I don't find this things unrealistic. AC glosses over details, but isn't terribly unrealistic in my opinion (just simple).
To me, combining the concepts of dodging and blocking is actually unrealistic, as opposed to many other rules that are indeed questions of detail versus abstraction.
For example, a well-armored fighter might have an AC of 30 and a touch AC of 12. A huge cloud giant power attacks and gets a 25 attack roll. Clearly, he misses. But by the rules, the attack does physically touch the fighter. It's rather hard to imagine how a huge-sized creature could take a full swing and have his blow be rendered meaningless by armor. No matter how good the armor is, simple intertia suggests the fighter should be thrown across the room.
Whereas if the same giant attacks a halfling monk with an AC of 30 and the same touch AC, the rules dictate that a 25 misses completely. This is entirely reasonable; the giant could miss a creature that is the size of a bug to him, and a true miss would deal no damage no matter how hard he swung.
But by the rules, both characters have the same AC. Don't get me wrong, that mechanic is a D&D-ism, and it many less extreme cases it works well enough that people are okay with it. But realistic it ain't. Its virtue (as with hp) is simplicity.
Spell slots reflect the phsyics of how magic actually works in the setting. Granted a lot of people take issue with those physics, but the mechanic is connected to the flavor of how spell use operates in the game. The reason people crtiicize it, is this is not usually how magic works in movies and books (normally, but not always, it is closer to something like magic points). But that doesn't mean taking the vancian approach that D&D did is less realistic than how it was done in other games.
Of course realism isn't the issue with magic. But I think the Vancian style doesn't match with what newbies expect from a magic system, so my case is that if we were writing D&D from scratch, we'd write something simpler, more flexible, and more generic.
Understand when people complain about mechanics disrupting immersion on believability grounds they are not usually talking about a lack of detailed realism, or calling for complexity. A lot of the time they are talking about things which create a gap between what their character is doing and the mechanic. This is going to be subjective to a degree. But something like Vancian magic doesn't cause a problem for most of them, because there is a 1-1 relationship between what you are doing and what your character is doing and a connection between the mechanic and the flavor.
Indeed. What I was saying is that Vancian magic (among other things) was not a great approach to begin with, not because of anything immersion related, but because it's too complicated, too hard to balance, and doesn't model fiction well. But it's a D&D-ism, and we're used to it.

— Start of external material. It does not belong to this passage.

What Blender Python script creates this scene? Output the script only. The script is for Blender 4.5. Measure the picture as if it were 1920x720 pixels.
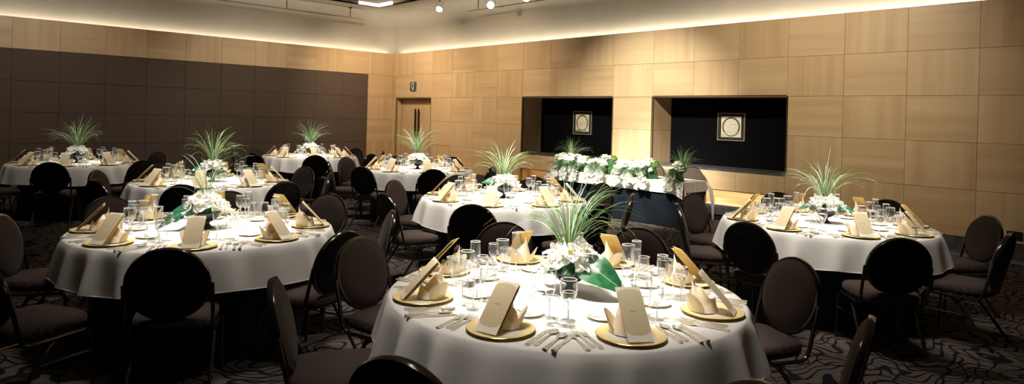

So when a new game comes along and presents what is supposedly the same class, but which doesn't have the mechanics we're used to, it's hard to accept.
This would be true regardless of whether the new mechanic was better, worse, or not clearly either.
So my belief about 5e is that if they're going to kill a sacred cow and piss off some of the fanbase, they should at least create a system that has merits that the previous approach didn't have.
I can also be a question of volume. Just because there are mechanics in the game that are less realistic, that isn't a license to completely throw realism out of the window.
The goal of virtually any fiction is to create an emotional response in the audience. I think it's entirely possible to create a sense of immersion and involvement without being 100% realistic.
The Nolan Batman movies are a wonderful example of this. We get a few shots of him prepping batgear and talking about where it comes from. Is the gear really technically feasible? No. Is the scenario by which he gets it and keeps it secret plausible? No. So in the next movie, one guy finds out his secret. Is he really the only one who would figure it out? No. The key here is that some issues that speak to reality are assertively used and competently executed.
The same mentality works for D&D. The game merely needs to provide tools to acknowledge a variety of realistic considerations, and let DMs choose when it's worth implementing them and how to do so for maximum impact.